Gathering words: How two libraries worked together to keep kids reading

Darlene Miller, left, and Linda Wemple at the Castleton Elementary School library. Top: Seven-year-old Paige Bleau takes advantage of the resources at the school library. Photo by Steve Jacobs.
Students in the Schodack School District have been traipsing down the hill to the local library for the last 20 summers.
It started with an offer of free ice cream to children who completed a reading program created by the school and town library.
"As an elementary teacher I saw a need for kids to continue reading in the summer," said Linda Wemple, president of the Schodack Central School Faculty Association. "Kids who read in the summer maintain their sight words and skills."
She brought the local union in to give the project some steam — and "another way we can help kids." Longtime Castleton Public Library librarian Darlene Miller was enthusiastic.
"We're like bookends," Wemple said of the collaborators.
Now, every summer, elementary teachers, high school social workers, art teachers and teaching assistants disappear into the red brick library across from the Hudson River in Rensselaer County.
They read to students, make crafts with them and bring in animals for them to interact with — all activities tied to reading. Although the small building is jam-packed with books, puzzles and art projects, 20 to 30 students and parents find space inside on Friday nights for reading.
The union provides the top three summer readers in each age group a gift certificate to a bookstore, and other reader prizes. It's not about who reads the fastest, or the most: It's about spending time in the pages of imagination. Students tally their reading time, and parents verify it. Someone reading to them counts as well.

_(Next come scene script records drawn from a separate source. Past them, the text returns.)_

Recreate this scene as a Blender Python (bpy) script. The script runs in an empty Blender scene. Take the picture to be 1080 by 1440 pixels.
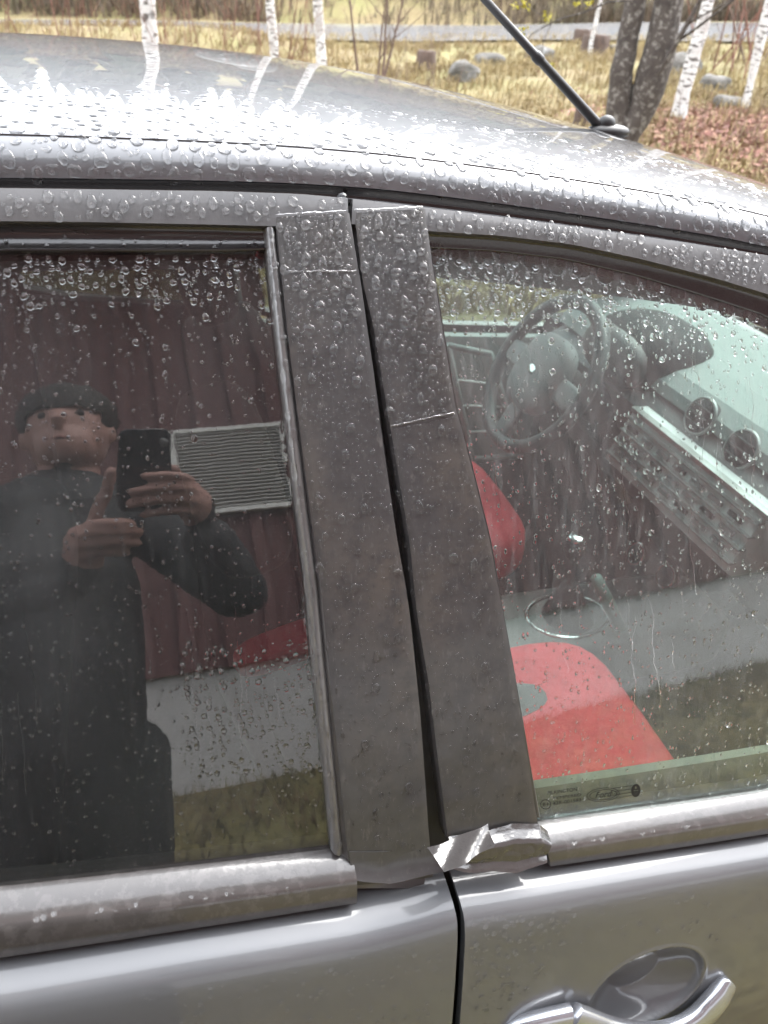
import bpy, bmesh, math, random
import numpy as np
from mathutils import Vector, Matrix

# ------------------------------------------------------------------ camera, sky, sun, exposure
sc = bpy.context.scene
COL = sc.collection
random.seed(7); rng = np.random.default_rng(7)
F = 1080.0                                             # focal length in pixels of the 1080 x 1440 photograph
PITCH, YAW, ROLL = math.radians(33), math.radians(18.4), math.radians(4.0)
C = np.array([-0.15, -1.21, 1.486])
_fh = np.array([math.sin(YAW), math.cos(YAW), 0.0]); _r0 = np.array([math.cos(YAW), -math.sin(YAW), 0.0])
FW = _fh*math.cos(PITCH) + np.array([0, 0, -math.sin(PITCH)]); _u0 = _fh*math.sin(PITCH) + np.array([0, 0, math.cos(PITCH)])
RT = _r0*math.cos(ROLL) + _u0*math.sin(ROLL); UP = _u0*math.cos(ROLL) - _r0*math.sin(ROLL)
cam = bpy.data.cameras.new('camera'); camo = bpy.data.objects.new('camera', cam); COL.objects.link(camo)
camo.matrix_world = Matrix(((RT[0], UP[0], -FW[0], C[0]), (RT[1], UP[1], -FW[1], C[1]), (RT[2], UP[2], -FW[2], C[2]), (0, 0, 0, 1)))
cam.sensor_fit = 'VERTICAL'; cam.sensor_height = 36.0; cam.lens = 36.0*F/1440.0
cam.clip_start = 0.004; cam.clip_end = 2000
cam.dof.use_dof = True; cam.dof.focus_distance = 0.66; cam.dof.aperture_fstop = 10.0      # a phone lens focused on the pillar
sc.camera = camo

SUN_EL, SUN_AZ = math.radians(52), math.radians(60)
w = bpy.data.worlds.new('World'); sc.world = w; w.use_nodes = True
nt = w.node_tree; nt.nodes.clear()
sky = nt.nodes.new('ShaderNodeTexSky'); sky.sky_type = 'NISHITA'; sky.sun_disc = False
sky.sun_elevation = SUN_EL; sky.sun_rotation = SUN_AZ; sky.air_density = 1.0; sky.dust_density = 4.0
hs = nt.nodes.new('ShaderNodeHueSaturation'); hs.inputs['Saturation'].default_value = 0.22
mixw = nt.nodes.new('ShaderNodeMixRGB'); mixw.inputs[0].default_value = 0.55; mixw.inputs[2].default_value = (8.2, 8.6, 9.3, 1)
bg = nt.nodes.new('ShaderNodeBackground'); bg.inputs[1].default_value = 0.15
wo = nt.nodes.new('ShaderNodeOutputWorld')
nt.links.new(sky.outputs[0], hs.inputs['Color']); nt.links.new(hs.outputs[0], mixw.inputs[1])
nt.links.new(mixw.outputs[0], bg.inputs[0]); nt.links.new(bg.outputs[0], wo.inputs[0])
sl = bpy.data.lights.new('sun', 'SUN'); sl.energy = 1.0; sl.angle = math.radians(40); sl.color = (1, .97, .93)
so = bpy.data.objects.new('sun', sl); COL.objects.link(so)
sd = Vector((math.sin(SUN_AZ)*math.cos(SUN_EL), math.cos(SUN_AZ)*math.cos(SUN_EL), math.sin(SUN_EL)))
so.rotation_euler = sd.to_track_quat('Z', 'Y').to_euler(); so.location = (0, 0, 30)
sc.view_settings.view_transform = 'Standard'; sc.view_settings.look = 'None'
sc.view_settings.exposure = 2.36; sc.view_settings.gamma = 1.0; sc.view_settings.use_curve_mapping = False
sc.render.engine = 'CYCLES'
cy = sc.cycles
cy.use_denoising = True; cy.use_adaptive_sampling = True; cy.adaptive_threshold = 0.02; cy.max_bounces = 9; cy.transmission_bounces = 7; cy.transparent_max_bounces = 16
cy.glossy_bounces = 4; cy.diffuse_bounces = 3; cy.sample_clamp_indirect = 6.0; cy.blur_glossy = 0.5

# ------------------------------------------------------------------ pixels to rays, the side surface of the car
def rays(P):
    P = np.atleast_2d(np.asarray(P, float))
    d = RT[None]*(P[:, :1]-540) + UP[None]*(720-P[:, 1:2]) + FW[None]*F
    return d/np.linalg.norm(d, axis=1, keepdims=True)
_g = rays((226, 622))[0]
G = C + _g*0.58                                         # the glass is square to the view here (the phone mirrors itself)
TH0 = math.asin(-_g[2]); RAD = 1.8; KX = 0.04
ZC = G[2]-RAD*math.sin(TH0); YC = G[1]+RAD*math.cos(TH0)
def surf(x, z):
    s = np.clip((z-ZC)/RAD, -.97, .97)
    return YC - RAD*np.sqrt(1-s*s) + KX*(x-G[0])**2
def snorm(x, z):
    s = np.clip((z-ZC)/RAD, -.97, .97)
    n = np.stack([2*KX*(x-G[0]), -np.ones_like(x), s/np.sqrt(1-s*s)], -1)
    return n/np.linalg.norm(n, axis=-1, keepdims=True)
def hits(P, off=0.0):
    d = rays(P); t = np.full(len(d), .08)
    f = lambda t: (C[1]+d[:, 1]*t) - (surf(C[0]+d[:, 0]*t, C[2]+d[:, 2]*t) - off)
    lo = np.full(len(d), .05); hi = np.full(len(d), np.nan)
    for tt in np.arange(.08, 3.5, .02):
        ok = np.isnan(hi) & (f(np.full(len(d), tt)) >= 0); hi[ok] = tt; lo[ok] = tt-.02
    hi = np.where(np.isnan(hi), 3.5, hi)
    for _ in range(30):
        m = (lo+hi)/2; a = f(m) < 0; lo = np.where(a, m, lo); hi = np.where(a, hi, m)
    return C[None]+d*hi[:, None]
def px(P, off=0.0):                                     # pixels -> (x, z) on the side surface
    h = hits(P, off); return [(a[0], a[2]) for a in h]
def at(x, y, Y):                                        # pixel -> point on the plane y = Y
    d = rays((x, y))[0]; return C + d*((Y-C[1])/d[1])
def atx(x, y, X):
    d = rays((x, y))[0]; return C + d*((X-C[0])/d[0])
def at_far(x, y, dist):
    d = rays((x, y))[0]; return C + d*(dist/math.hypot(d[0], d[1]))

# ------------------------------------------------------------------ node materials
MATS = {}
ALB = .74            # diffuse base colours scaled down to balance the raised exposure
ALB_BY_MAT = {'radio_face': 1, 'concrete': 1, 'white_paint': 1, 'vent_slat': 1, 'vent_mesh': 1, 'red_board': 1.0, 'skin': .78, 'handle_silver': .9, 'chrome': 1, 'birch_bark': .8, 'paint': .82, 'roof_paint': 1, 'red_fabric': 1, 'paint_wet': .72}
def mat(name, col=(.5, .5, .5), rough=.5, metal=0.0, coat=0.0, coat_rough=.03, spec=.5, bump=None, var=None, ior=1.5, sheen=0, island=0):
    """bump = (scale, strength, distance, stretch xyz); var = (scale, second colour, lo, hi, stretch)"""
    m = bpy.data.materials.new(name); m.use_nodes = True; n = m.node_tree.nodes; L = m.node_tree.links
    b = n['Principled BSDF']; kf = ALB_BY_MAT.get(name, ALB); col = tuple(c*kf for c in col)
    b.inputs['Base Color'].default_value = (*col, 1); b.inputs['Roughness'].default_value = rough
    b.inputs['Metallic'].default_value = metal; b.inputs['Coat Weight'].default_value = coat
    b.inputs['Coat Roughness'].default_value = coat_rough; b.inputs['Specular IOR Level'].default_value = spec
    b.inputs['IOR'].default_value = ior
    tc = n.new('ShaderNodeNewGeometry')
    def noise(scale, stretch, detail=5):
        mp = n.new('ShaderNodeVectorMath'); mp.operation = 'MULTIPLY'; mp.inputs[1].default_value = stretch
        L.new(tc.outputs['Position'], mp.inputs[0])
        t = n.new('ShaderNodeTexNoise'); t.inputs['Scale'].default_value = scale; t.inputs['Detail'].default_value = detail
        t.inputs['Roughness'].default_value = .6
        L.new(mp.outputs[0], t.inputs['Vector']); return t.outputs['Fac']
    if var:
        lst = var if isinstance(var, list) else [var]
        prev = None
        for v in lst:
            s, c2, lo, hi = v[:4]; st = v[4] if len(v) > 4 else (1, 1, 1)
            f = noise(s, st)
            r = n.new('ShaderNodeMapRange'); r.inputs[1].default_value = lo; r.inputs[2].default_value = hi; L.new(f, r.inputs[0])
            mx = n.new('ShaderNodeMixRGB'); L.new(r.outputs[0], mx.inputs[0])
            if prev is None: mx.inputs[1].default_value = (*col, 1)
            else: L.new(prev, mx.inputs[1])
            mx.inputs[2].default_value = (*[c*kf for c in c2], 1); prev = mx.outputs[0]
        L.new(prev, b.inputs['Base Color'])
    if island:
        hv = n.new('ShaderNodeHueSaturation'); mr = n.new('ShaderNodeMapRange')
        mr.inputs[3].default_value = 1-island; mr.inputs[4].default_value = 1+island
        L.new(tc.outputs['Random Per Island'], mr.inputs[0]); L.new(mr.outputs[0], hv.inputs['Value'])
        src = b.inputs['Base Color'].links[0].from_socket if b.inputs['Base Color'].links else None
        if src: L.new(src, hv.inputs['Color'])
        else: hv.inputs['Color'].default_value = (*col, 1)
        L.new(hv.outputs[0], b.inputs['Base Color'])
    if bump:
        s, st, dist = bump[:3]; stv = bump[3] if len(bump) > 3 else (1, 1, 1)
        bp = n.new('ShaderNodeBump'); bp.inputs['Strength'].default_value = st; bp.inputs['Distance'].default_value = dist
        L.new(noise(s, stv), bp.inputs['Height']); L.new(bp.outputs[0], b.inputs['Normal'])
        if len(bump) > 4: L.new(bp.outputs[0], b.inputs['Coat Normal'])
    MATS[name] = m; return m

def glass_mat(name, tint, veil, veil_col, bump_s, bump_d, rough=0.0, streak=.25):
    """thin automotive glass: tinted straight-through light, Fresnel mirror, a wet, grimy film with a painted haze that lifts dark tones"""
    m = bpy.data.materials.new(name); m.use_nodes = True; n = m.node_tree.nodes; L = m.node_tree.links; n.clear()
    out = n.new('ShaderNodeOutputMaterial'); tr = n.new('ShaderNodeBsdfTransparent'); tr.inputs[0].default_value = (*tint, 1)
    gl = n.new('ShaderNodeBsdfGlossy'); gl.inputs['Roughness'].default_value = rough
    ge = n.new('ShaderNodeNewGeometry')
    ior = n.new('ShaderNodeMapRange'); ior.inputs[3].default_value = 1.85; ior.inputs[4].default_value = 1/1.85
    L.new(ge.outputs['Backfacing'], ior.inputs[0])
    fr = n.new('ShaderNodeFresnel'); L.new(ior.outputs[0], fr.inputs['IOR'])
    mp = n.new('ShaderNodeVectorMath'); mp.operation = 'MULTIPLY'; mp.inputs[1].default_value = (1, 1, .16); L.new(ge.outputs['Position'], mp.inputs[0])
    nz = n.new('ShaderNodeTexNoise'); nz.inputs['Scale'].default_value = bump_s; nz.inputs['Detail'].default_value = 4; L.new(mp.outputs[0], nz.inputs['Vector'])
    bp = n.new('ShaderNodeBump'); bp.inputs['Strength'].default_value = 1; bp.inputs['Distance'].default_value = bump_d; L.new(nz.outputs['Fac'], bp.inputs['Height'])
    L.new(bp.outputs[0], gl.inputs['Normal'])
    m1 = n.new('ShaderNodeMixShader'); L.new(fr.outputs[0], m1.inputs[0]); L.new(tr.outputs[0], m1.inputs[1]); L.new(gl.outputs[0], m1.inputs[2])
    df = n.new('ShaderNodeBsdfDiffuse'); df.inputs[0].default_value = (*veil_col, 1)  # pale veil: haze painted into the glass along with its wet film
    nz2 = n.new('ShaderNodeTexNoise'); nz2.inputs['Scale'].default_value = 9; nz2.inputs['Detail'].default_value = 8; L.new(mp.outputs[0], nz2.inputs['Vector'])
    mr = n.new('ShaderNodeMapRange'); mr.clamp = False; mr.inputs[1].default_value = .3; mr.inputs[2].default_value = .75; mr.inputs[3].default_value = veil*.45; mr.inputs[4].default_value = veil*1.5
    mp3 = n.new('ShaderNodeVectorMath'); mp3.operation = 'MULTIPLY'; mp3.inputs[1].default_value = (1, .3, .035); L.new(ge.outputs['Position'], mp3.inputs[0])
    nz3 = n.new('ShaderNodeTexNoise'); nz3.inputs['Scale'].default_value = 230; nz3.inputs['Detail'].default_value = 3; nz3.inputs['Distortion'].default_value = .6; L.new(mp3.outputs[0], nz3.inputs['Vector'])
    st = n.new('ShaderNodeMapRange'); st.inputs[1].default_value = .52; st.inputs[2].default_value = .68; st.inputs[3].default_value = 0; st.inputs[4].default_value = streak; L.new(nz3.outputs['Fac'], st.inputs[0])
    ad = n.new('ShaderNodeMath'); ad.operation = 'ADD'; L.new(nz2.outputs['Fac'], ad.inputs[0]); L.new(st.outputs[0], ad.inputs[1])
    L.new(ad.outputs[0], mr.inputs[0])
    m2 = n.new('ShaderNodeMixShader'); L.new(mr.outputs[0], m2.inputs[0]); L.new(m1.outputs[0], m2.inputs[1]); L.new(df.outputs[0], m2.inputs[2])
    L.new(m2.outputs[0], out.inputs[0]); MATS[name] = m; return m
def water_mat():
    m = bpy.data.materials.new('water'); m.use_nodes = True; n = m.node_tree.nodes; L = m.node_tree.links; n.clear()
    out = n.new('ShaderNodeOutputMaterial'); g = n.new('ShaderNodeBsdfGlass'); g.inputs['IOR'].default_value = 1.333; g.inputs['Roughness'].default_value = 0.0
    L.new(g.outputs[0], out.inputs[0]); MATS['water'] = m; return m

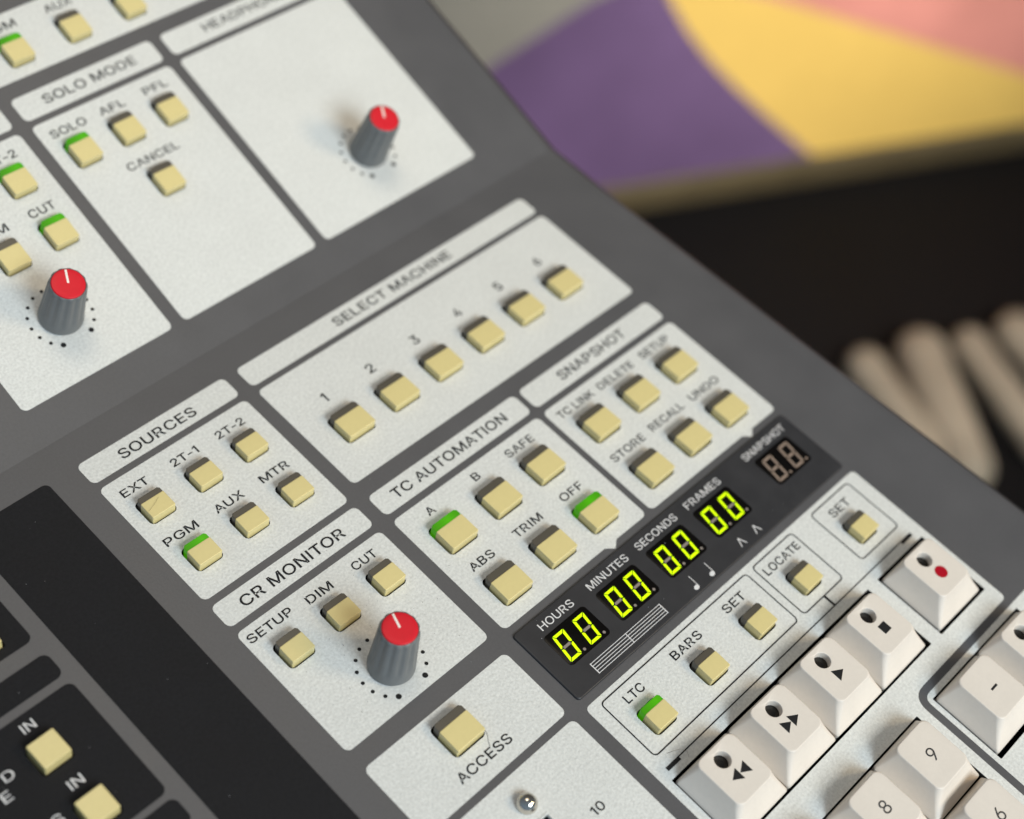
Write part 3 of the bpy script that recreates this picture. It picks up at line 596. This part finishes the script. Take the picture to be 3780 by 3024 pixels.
lettering([('TC LINK', 23.62, 26.66, -12.42, LB), ('DELETE', 27.18, 30.32, -12.41, LB), ('SETUP', 31.1, 33.75, -12.38, LB),
           ('STORE', 23.84, 26.68, -16.58, LB), ('RECALL', 27.38, 30.38, -16.50, LB), ('UNDO', 31.12, 33.77, -16.52, LB)], p_snap)
lettering([('SETUP', 0.26, 3.11, -12.33, LB), ('DIM', 4.06, 5.74, -12.48, LB), ('CUT', 7.26, 8.89, -12.47, LB)], p_cr)
lettering([('ACCESS', 3.14, 6.80, -24.88, 0.56)], p_acc)
lettering([('10', 7.01, 7.80, -30.45, 0.50)], p_fad)
lettering([('LTC', 12.87, 14.27, -27.45, LB), ('BARS', 16.74, 19.09, -27.43, LB), ('SET', 21.20, 22.95, -27.45, LB),
           ('LOCATE', 25.01, 28.08, -27.43, LB), ('SET', 31.26, 33.04, -27.49, LB)], p_key)
lw = 0.075
frames = [outline(11.68, -30.36, 24.12, -26.41, lw, 0.30), outline(24.62, -30.36, 28.43, -26.41, lw, 0.30),
          outline(30.24, -30.38, 34.05, -26.41, lw, 0.30),
          [[(11.65, -31.31), (12.66, -31.31), (12.66, -31.15), (33.12, -31.15), (33.12, -31.31), (34.14, -31.31), (34.14, -31.08), (11.65, -31.08)]],
          [[(26.44, -31.078), (26.44, -30.362), (26.60, -30.362), (26.60, -31.078)]]]
lettering([], p_key, extra=frames, name='printed_frame', z=0.03)
# raised section
lettering([('SOLO MODE', 12.41, 19.10, 18.32, 0.64)], h_solo)
lettering([('HEADPHONES', 24.46, 31.74, 18.36, 0.64)], h_head)
lettering([('SOLO', 11.33, 13.79, 16.06, 0.56), ('AFL', 14.80, 16.62, 16.10, 0.54), ('PFL', 18.08, 19.84, 16.12, 0.54),
           ('CANCEL', 13.93, 17.66, 12.06, 0.54)], p_solo)
lettering([('2T-2', 6.95, 8.88, 16.05, 0.54), ('2T-1', 3.75, 5.55, 16.05, 0.54), ('CUT', 7.08, 8.79, 12.12, 0.56), ('DIM', 3.80, 5.62, 12.12, 0.54)], p_2t)
lettering([('PGM', 11.95, 14.22, 23.86, 0.56), ('AUX', 16.30, 18.25, 23.84, 0.56)], p_top)
# dark panels
lettering([('IN', -10.97, -10.27, -9.23, 0.56), ('IN', -10.99, -10.23, -12.97, 0.56),
           ('D', -13.02, -12.46, -10.72, 0.56), ('E', -13.62, -13.16, -11.55, 0.56), ('S', -12.60, -12.06, -13.98, 0.56)], d_c, M_WINK)


def ring_dots(cu, cv, r):
    lp = []
    for k in range(15):
        a = R(-120.6 - k * 21.35)
        big = k in (0, 14)
        lp.append([circ(cu + r * math.cos(a), cv + r * math.sin(a), 0.155 if big else 0.105, 18)])
    return lp


KN = [(p_cr, LOW, 4.94, -17.76, 72), (p_2t, UP, 4.82, 6.13, 65), (p_head, UP, 28.18, 6.08, 62)]
for p, m, cu, cv, ang in KN:
    lettering([], p, extra=ring_dots(cu, cv, 1.83), name='scale_dots')


# -------- push buttons: cream cap with a smoked or lit lens along its upper edge
def cap_mesh(kind):
    w, h, ln = DIMS[kind]
    bm = bmesh.new()
    add_block(bm, 0, -h, w, 0, -0.7, 0.56, r=0.075, bev=0.045, taper=0.010, steps=4, n=4)
    if kind == 'P':
        pass
    return finish(bm, 'push_button', M_CREAM, sharp=50)


def lens_mesh(kind, mat):
    w, h, ln = DIMS[kind]
    bm = bmesh.new()
    # wedge: level beside the cap, chamfered at its two outer corners
    c = 0.15 if kind != 'S' else 0.12
    def prof(d, z):
        return [(0.02 + d, -0.05, z), (w - 0.02 - d, -0.05, z), (w - 0.02 - d, ln - c, z), (w - 0.02 - c, ln - d, z), (0.02 + c, ln - d, z), (0.02 + d, ln - c, z)]
    rings = [prof(0, -0.7), prof(0, 0.475), prof(0.012, 0.512), prof(0.04, 0.53)]
    add_loft(bm, rings, cap0=True, cap1=True)
    return finish(bm, 'indicator_lens', mat, sharp=25)


CAPS = {k: cap_mesh(k) for k in DIMS}
LENS = {(k, lit): lens_mesh(k, M_LIT if lit else M_LENS) for k in 'LSM' for lit in (0, 1)}
for lst, m in ((BTN_LOW, LOW), (BTN_UP, UP)):
    for kind, u, v, lit, word in lst:
        jig = Matrix.Rotation(R(random.uniform(-1.1, 1.1)), 4, 'Z')
        dz = random.uniform(-0.03, 0.03)
        o = link('push_button', CAPS[kind], console, m @ Matrix.Translation((u * S, v * S, dz * S)) @ jig)
        if kind != 'P':
            l = link('indicator_lens', LENS[(kind, lit)], o, Matrix.Identity(4))
        if lit:
            o['label'] = 'cream push button with its lens lit green, marked ' + word


# -------- rotary knobs
def knob_mesh():
    n = 128
    bm = bmesh.new()
    NF = 13

    def kr(rad, z, fl):
        out = []
        for i in range(n):
            a = 2 * math.pi * i / n
            g = (0.5 + 0.5 * math.cos(NF * a)) ** 1.5
            out.append(((rad - fl * g) * math.cos(a), (rad - fl * g) * math.sin(a), z))
        return out
    rings = [kr(0.8, -0.2, 0), kr(0.8, 0.08, 0), kr(1.22, 0.085, 0), kr(1.27, 0.12, 0), kr(1.275, 0.18, 0), kr(1.255, 0.42, 0.0)]
    for k in range(15):
        t = k / 14
        z = 0.55 + t * 2.95
        rings.append(kr(1.245 - 0.175 * t, z, 0.065 * min(1, max(0.0, (z - 0.6) / 0.7))))
    rings += [kr(1.062, 3.60, 0.06), kr(1.035, 3.70, 0.045), kr(0.99, 3.765, 0.02), kr(0.955, 3.785, 0), kr(0.935, 3.76, 0), kr(0.93, 3.66, 0)]
    add_loft(bm, rings, cap0=True, cap1=True)
    return finish(bm, 'rotary_knob', M_KNOB, sharp=38)


def disc_mesh():
    bm = bmesh.new()
    n = 64
    k = lambda r, z: [(r * math.cos(2 * math.pi * i / n), r * math.sin(2 * math.pi * i / n), z) for i in range(n)]
    add_loft(bm, [k(0.925, 3.67), k(0.925, 3.775), k(0.91, 3.805), k(0.87, 3.822), k(0.6, 3.832), k(0.25, 3.836)], cap0=True, cap1=True)
    return finish(bm, 'knob_cap', M_RED, sharp=50)


def pointer_mesh():
    bm = bmesh.new()
    add_block(bm, 0.02, -0.062, 0.86, 0.062, 3.80, 3.845, r=0.03, bev=0.012)
    return finish(bm, 'pointer_line', M_LINE)


KM, DM, PM = knob_mesh(), disc_mesh(), pointer_mesh()
for p, m, cu, cv, ang in KN:
    k = link('rotary_knob', KM, console, m @ Matrix.Translation((cu * S, cv * S, 0)) @ Matrix.Rotation(R(ang), 4, 'Z'))
    link('knob_cap', DM, k, Matrix.Identity(4))
    link('pointer_line', PM, k, Matrix.Identity(4))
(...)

The local union, along with organizations and businesses, donates books and prizes to the children's reading programs at the town library. Summer achievers are recognized at a fall assembly.
High school students from the Key Club are at the library after school to help younger kids with their homework.
Miller visits the school monthy, handing out fliers about upcoming programs at the town library. Sometimes she dresses as a fictional character to highlight a featured book or author.
"All we want is kids to read and use our library," she said. The library won first runner-up for best small library in America in the 2008 Gates Foundation and Library Journal competition.
To get them primed for a summer enriched with books, Wemple takes students to the library each June for a "walking field trip."
"I have watched kids who you would not expect to come along and visit the library, stand up and be part of a program for the summer," said Wemple, whose love of reading began as a child.
"My parents read to me," she said. "I want to share that with my students."